The fact the Satanism was experienced so casually by his mother and the Reverend, two deeply religious individuals, is a major defect in the mechanics of the script. In this vein, we are not allowed to meditate on the struggle of a religious individual balancing the sacred and the profane, and instead of humanizing the religious leaders by showing their own struggle with keeping a sick boy serving their ends, we are left with in fact nothing, only a bit of deflated air, of seeing them acting as witnesses rather than arbiters in the prevention of the self-destruction of Jason.

 

While Hand to God presents many innovations in a storyline, it mainly suffers from the mortal wound to any play, and that is a suspension of disbelief.
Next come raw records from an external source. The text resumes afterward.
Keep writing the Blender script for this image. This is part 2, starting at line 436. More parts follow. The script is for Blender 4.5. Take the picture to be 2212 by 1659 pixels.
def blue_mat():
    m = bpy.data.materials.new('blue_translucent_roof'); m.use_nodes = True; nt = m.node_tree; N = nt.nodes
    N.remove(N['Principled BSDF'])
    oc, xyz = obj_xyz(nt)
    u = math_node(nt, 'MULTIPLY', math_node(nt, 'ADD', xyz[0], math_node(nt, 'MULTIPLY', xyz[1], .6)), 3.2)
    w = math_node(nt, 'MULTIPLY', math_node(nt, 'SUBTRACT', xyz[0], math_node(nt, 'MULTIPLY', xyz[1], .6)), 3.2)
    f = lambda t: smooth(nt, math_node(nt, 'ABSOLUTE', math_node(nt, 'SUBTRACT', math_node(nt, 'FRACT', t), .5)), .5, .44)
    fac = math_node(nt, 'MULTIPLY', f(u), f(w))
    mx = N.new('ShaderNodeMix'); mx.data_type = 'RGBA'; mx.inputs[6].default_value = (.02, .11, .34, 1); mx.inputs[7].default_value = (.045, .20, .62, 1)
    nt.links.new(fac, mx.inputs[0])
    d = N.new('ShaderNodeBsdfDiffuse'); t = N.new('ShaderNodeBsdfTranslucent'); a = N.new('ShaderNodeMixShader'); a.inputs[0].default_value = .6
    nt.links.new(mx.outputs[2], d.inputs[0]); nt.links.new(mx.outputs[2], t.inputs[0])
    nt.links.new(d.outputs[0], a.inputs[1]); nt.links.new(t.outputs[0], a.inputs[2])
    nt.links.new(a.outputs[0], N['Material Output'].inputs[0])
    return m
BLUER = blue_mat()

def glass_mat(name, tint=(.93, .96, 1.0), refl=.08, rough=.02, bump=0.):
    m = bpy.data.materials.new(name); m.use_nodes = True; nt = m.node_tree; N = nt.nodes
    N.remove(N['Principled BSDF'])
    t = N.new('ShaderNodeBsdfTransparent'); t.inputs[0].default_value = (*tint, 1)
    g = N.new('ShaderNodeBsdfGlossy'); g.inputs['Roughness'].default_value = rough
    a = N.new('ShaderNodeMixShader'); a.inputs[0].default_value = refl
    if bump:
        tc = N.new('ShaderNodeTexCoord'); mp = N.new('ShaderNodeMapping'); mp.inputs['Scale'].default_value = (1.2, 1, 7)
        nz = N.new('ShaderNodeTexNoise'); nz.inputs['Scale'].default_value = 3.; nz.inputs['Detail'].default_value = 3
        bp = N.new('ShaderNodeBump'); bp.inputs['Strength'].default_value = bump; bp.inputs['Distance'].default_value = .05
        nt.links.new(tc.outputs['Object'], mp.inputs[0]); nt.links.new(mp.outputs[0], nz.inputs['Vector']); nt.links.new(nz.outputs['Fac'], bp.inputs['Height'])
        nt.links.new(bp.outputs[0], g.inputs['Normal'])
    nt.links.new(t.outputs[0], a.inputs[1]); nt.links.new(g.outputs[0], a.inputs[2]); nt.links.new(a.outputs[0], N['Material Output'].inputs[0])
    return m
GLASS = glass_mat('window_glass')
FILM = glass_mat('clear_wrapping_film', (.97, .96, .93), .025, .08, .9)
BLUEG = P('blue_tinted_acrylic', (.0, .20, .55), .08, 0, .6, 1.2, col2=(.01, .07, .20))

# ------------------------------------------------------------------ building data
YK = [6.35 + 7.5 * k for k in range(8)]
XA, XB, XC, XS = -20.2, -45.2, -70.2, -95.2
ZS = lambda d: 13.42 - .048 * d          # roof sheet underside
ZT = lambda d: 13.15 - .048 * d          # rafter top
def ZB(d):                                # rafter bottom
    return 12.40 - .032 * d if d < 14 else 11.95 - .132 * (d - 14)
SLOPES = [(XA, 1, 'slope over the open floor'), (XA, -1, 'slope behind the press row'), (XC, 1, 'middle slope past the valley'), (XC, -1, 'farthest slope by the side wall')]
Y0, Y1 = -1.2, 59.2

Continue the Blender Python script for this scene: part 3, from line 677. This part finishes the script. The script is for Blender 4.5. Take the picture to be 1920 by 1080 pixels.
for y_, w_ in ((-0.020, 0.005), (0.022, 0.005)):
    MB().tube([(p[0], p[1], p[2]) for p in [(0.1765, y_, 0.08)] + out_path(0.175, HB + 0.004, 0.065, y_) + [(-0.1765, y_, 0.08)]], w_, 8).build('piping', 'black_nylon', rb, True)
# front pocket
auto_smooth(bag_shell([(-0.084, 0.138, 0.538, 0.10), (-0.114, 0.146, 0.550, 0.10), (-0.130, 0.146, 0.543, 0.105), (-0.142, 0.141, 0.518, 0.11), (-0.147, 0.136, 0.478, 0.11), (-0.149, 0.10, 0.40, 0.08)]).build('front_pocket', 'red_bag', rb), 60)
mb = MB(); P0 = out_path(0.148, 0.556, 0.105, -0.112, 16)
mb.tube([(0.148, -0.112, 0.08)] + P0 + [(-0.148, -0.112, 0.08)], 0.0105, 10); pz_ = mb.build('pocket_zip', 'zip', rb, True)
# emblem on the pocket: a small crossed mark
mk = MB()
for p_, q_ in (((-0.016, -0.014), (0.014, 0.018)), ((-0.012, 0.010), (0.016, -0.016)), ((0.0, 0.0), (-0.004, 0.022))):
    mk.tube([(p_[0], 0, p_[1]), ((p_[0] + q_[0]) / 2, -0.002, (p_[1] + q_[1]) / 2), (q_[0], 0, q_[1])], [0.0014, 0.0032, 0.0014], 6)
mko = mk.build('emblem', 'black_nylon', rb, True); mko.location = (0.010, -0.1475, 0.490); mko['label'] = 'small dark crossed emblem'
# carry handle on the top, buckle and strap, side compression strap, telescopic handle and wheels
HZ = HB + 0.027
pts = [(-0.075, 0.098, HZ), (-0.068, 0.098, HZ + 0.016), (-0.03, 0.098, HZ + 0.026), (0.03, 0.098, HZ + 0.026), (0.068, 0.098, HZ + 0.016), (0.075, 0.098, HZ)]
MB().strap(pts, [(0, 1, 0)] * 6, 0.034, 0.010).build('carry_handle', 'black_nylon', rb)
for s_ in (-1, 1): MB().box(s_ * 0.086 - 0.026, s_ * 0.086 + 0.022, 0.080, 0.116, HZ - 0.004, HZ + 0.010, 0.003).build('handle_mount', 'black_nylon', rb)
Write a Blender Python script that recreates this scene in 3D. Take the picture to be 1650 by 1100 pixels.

Instead of an imperious critique of organized religion in contemporary society, we have a canvass of the struggle of dealing with a significant life altering event painted over in angry red, as if the Christian religion failed the boy in inculcating an ability to adapt to trauma. That is but a mere conjecture, as the play is more keen to entertain the frailty of the human condition yet somehow jab a religious institution for perhaps even enabling such a possibility of psychiatric emergency. Hand to God is ultimately a condemnation of humanity for not yet having a definite answer to the riddle of living life, a fruitless exercise if one cannot offer an alternative answer.